Detection and Laboratory Testing
Treatment detection ranges from straightforward (fracture filling in emeralds visible under UV light) to highly specialised (beryllium diffusion requiring trace element analysis). The major gem laboratories — GIA, Gübelin, SSEF, and Lotus Gemology — have invested heavily in detection capabilities and provide treatment disclosure reports as a standard service. For significant commercial purchases, a laboratory report confirming treatment status is the professional standard.
Treatment Disclosure: The Professional Standard
Full, accurate treatment disclosure is an ethical obligation and a legal requirement in most major markets. The FTC in the United States, the Hallmarking legislation in the UK, and equivalent bodies elsewhere require disclosure of all treatments that affect value. The professional standard is: disclose everything you know, and investigate what you do not know before selling. Claiming ignorance of a treatment that a professional assessment would have revealed is not a defensible position.
Key Takeaways
The majority of commercial gemstones have been treated — heat treatment, fracture filling, irradiation, diffusion, and surface enhancement are all widespread.

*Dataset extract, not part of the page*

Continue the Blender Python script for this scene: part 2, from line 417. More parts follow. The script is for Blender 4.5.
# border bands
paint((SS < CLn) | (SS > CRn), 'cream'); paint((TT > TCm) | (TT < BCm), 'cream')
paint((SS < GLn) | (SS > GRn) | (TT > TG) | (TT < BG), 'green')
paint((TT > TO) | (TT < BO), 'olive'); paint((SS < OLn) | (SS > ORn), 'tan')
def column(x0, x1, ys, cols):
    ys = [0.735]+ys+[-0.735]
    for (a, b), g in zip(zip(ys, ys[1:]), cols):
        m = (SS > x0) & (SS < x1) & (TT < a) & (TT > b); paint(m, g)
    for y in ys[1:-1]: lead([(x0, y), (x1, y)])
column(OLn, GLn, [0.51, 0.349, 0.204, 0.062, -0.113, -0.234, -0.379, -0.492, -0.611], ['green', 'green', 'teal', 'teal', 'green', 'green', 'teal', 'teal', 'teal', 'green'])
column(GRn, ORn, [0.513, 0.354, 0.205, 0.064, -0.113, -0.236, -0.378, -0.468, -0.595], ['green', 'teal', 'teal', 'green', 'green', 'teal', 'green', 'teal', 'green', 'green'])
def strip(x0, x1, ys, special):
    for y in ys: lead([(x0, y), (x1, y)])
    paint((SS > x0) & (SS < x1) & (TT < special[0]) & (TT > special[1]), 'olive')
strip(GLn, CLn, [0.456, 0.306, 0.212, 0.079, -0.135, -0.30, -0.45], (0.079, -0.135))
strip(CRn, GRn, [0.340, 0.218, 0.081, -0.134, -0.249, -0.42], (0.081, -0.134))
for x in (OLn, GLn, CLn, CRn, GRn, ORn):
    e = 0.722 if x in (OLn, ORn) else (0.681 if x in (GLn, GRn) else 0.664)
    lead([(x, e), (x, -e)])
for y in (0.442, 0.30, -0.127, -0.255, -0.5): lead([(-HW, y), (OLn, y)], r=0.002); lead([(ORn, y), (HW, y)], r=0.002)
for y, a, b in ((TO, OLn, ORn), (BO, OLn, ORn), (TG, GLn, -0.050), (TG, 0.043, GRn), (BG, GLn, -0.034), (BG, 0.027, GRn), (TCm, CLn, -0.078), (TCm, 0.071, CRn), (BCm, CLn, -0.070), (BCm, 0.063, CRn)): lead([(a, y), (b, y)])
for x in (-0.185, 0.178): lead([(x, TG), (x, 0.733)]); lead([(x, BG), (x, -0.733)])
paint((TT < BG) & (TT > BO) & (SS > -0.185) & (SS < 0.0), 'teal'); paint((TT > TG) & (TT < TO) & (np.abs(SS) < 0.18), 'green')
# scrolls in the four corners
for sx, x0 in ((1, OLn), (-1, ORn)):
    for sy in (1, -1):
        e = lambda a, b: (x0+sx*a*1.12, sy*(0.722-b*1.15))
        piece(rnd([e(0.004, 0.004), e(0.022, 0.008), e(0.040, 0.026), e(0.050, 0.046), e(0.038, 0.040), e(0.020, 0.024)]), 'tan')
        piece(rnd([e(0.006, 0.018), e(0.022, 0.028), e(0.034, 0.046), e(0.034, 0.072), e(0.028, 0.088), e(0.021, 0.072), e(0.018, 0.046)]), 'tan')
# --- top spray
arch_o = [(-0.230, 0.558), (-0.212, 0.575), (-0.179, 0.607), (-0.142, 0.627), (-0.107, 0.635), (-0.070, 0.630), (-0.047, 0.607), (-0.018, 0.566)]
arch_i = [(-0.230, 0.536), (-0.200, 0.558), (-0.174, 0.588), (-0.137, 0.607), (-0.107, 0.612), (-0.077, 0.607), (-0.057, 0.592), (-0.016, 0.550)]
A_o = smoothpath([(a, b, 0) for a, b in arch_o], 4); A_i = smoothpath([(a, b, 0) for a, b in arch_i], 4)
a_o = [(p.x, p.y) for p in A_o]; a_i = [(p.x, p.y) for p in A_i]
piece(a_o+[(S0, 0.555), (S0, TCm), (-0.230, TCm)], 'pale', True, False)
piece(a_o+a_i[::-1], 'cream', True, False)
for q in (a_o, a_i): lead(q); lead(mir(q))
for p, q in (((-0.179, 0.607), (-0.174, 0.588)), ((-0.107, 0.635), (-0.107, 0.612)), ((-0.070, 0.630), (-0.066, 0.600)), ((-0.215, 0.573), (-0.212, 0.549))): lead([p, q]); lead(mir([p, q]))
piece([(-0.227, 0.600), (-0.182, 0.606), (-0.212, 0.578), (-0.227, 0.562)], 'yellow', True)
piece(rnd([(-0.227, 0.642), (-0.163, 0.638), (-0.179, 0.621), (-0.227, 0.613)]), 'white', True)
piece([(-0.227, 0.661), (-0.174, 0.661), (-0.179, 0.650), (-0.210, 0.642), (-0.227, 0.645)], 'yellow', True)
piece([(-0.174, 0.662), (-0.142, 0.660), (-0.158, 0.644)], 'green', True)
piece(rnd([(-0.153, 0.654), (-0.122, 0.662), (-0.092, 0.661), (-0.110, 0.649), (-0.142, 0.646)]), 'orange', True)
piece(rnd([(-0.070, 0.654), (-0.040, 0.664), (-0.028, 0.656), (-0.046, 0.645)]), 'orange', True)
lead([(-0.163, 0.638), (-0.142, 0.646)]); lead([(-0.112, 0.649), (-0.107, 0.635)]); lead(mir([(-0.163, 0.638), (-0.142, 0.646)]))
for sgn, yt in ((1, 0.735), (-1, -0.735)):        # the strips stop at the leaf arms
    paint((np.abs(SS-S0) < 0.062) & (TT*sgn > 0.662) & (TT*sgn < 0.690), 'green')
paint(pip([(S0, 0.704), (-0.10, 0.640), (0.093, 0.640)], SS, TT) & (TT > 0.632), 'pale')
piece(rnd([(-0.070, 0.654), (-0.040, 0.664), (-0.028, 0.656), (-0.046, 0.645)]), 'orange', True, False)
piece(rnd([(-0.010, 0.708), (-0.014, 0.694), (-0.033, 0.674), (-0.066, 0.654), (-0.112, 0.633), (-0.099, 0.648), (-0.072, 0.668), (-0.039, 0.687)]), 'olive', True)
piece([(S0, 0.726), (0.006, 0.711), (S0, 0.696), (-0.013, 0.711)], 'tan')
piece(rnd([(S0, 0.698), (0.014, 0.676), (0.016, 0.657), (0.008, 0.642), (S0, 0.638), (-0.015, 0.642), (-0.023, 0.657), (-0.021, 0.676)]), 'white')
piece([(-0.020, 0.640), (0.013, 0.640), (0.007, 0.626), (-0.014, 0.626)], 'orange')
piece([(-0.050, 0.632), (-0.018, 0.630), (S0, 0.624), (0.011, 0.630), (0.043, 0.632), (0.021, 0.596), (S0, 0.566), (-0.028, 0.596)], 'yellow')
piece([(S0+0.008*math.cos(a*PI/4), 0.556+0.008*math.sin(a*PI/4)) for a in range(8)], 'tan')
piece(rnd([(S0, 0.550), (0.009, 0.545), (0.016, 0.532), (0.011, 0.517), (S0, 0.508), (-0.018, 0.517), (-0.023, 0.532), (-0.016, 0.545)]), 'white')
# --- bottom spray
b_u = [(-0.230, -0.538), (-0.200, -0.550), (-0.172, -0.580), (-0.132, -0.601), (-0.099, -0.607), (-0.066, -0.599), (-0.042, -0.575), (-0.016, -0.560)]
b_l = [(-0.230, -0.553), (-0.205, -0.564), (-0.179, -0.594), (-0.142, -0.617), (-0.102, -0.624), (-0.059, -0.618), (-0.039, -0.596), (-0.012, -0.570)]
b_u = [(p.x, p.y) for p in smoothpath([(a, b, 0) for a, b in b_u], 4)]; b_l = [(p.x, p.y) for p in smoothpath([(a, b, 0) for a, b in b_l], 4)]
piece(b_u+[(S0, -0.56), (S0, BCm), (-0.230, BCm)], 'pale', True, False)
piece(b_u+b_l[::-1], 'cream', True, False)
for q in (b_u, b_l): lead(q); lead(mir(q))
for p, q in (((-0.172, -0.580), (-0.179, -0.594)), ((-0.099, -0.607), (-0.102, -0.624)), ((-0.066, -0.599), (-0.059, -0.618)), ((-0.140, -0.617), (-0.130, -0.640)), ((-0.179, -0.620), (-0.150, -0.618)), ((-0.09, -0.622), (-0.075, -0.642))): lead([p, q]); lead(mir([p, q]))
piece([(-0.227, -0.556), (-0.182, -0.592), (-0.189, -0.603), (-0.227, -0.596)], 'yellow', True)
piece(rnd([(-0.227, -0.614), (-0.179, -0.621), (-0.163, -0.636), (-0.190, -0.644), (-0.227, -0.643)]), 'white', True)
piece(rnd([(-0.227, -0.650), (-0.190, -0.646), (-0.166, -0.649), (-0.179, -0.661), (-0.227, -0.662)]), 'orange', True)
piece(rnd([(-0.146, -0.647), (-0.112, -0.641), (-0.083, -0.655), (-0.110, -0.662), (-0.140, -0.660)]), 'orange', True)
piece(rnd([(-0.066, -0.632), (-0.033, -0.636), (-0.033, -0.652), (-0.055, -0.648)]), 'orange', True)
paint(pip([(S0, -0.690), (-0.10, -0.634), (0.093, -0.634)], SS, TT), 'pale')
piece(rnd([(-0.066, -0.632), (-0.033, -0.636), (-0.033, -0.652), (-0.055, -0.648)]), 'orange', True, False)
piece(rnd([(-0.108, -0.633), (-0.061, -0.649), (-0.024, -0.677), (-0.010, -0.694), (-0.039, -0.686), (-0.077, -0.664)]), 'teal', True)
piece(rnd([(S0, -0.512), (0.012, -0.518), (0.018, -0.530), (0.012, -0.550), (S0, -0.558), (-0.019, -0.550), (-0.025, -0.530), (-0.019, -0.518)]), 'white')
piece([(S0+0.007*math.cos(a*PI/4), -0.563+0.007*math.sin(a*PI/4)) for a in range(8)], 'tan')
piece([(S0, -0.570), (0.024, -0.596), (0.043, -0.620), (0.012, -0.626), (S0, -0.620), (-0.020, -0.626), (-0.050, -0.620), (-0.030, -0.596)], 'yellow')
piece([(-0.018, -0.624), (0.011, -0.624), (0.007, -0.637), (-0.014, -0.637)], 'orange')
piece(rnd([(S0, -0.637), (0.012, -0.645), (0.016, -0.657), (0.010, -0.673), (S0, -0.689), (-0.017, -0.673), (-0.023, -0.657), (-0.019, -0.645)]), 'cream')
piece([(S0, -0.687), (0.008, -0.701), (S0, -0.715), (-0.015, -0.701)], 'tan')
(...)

Treatments range from accepted and routine (heat treatment in corundum) to invasive and value-reducing (lead glass filling in ruby).
Fracture filling in emeralds and glass filling in rubies are the most commercially significant treatments from a disclosure perspective.
Beryllium diffusion requires specialist laboratory detection — surface inspection is not sufficient to identify it.
Full treatment disclosure is a legal requirement and a professional obligation — ignorance of a detectable treatment is not a defence.
Treatment disclosure builds trust and expertise — approach it as a positive customer education opportunity.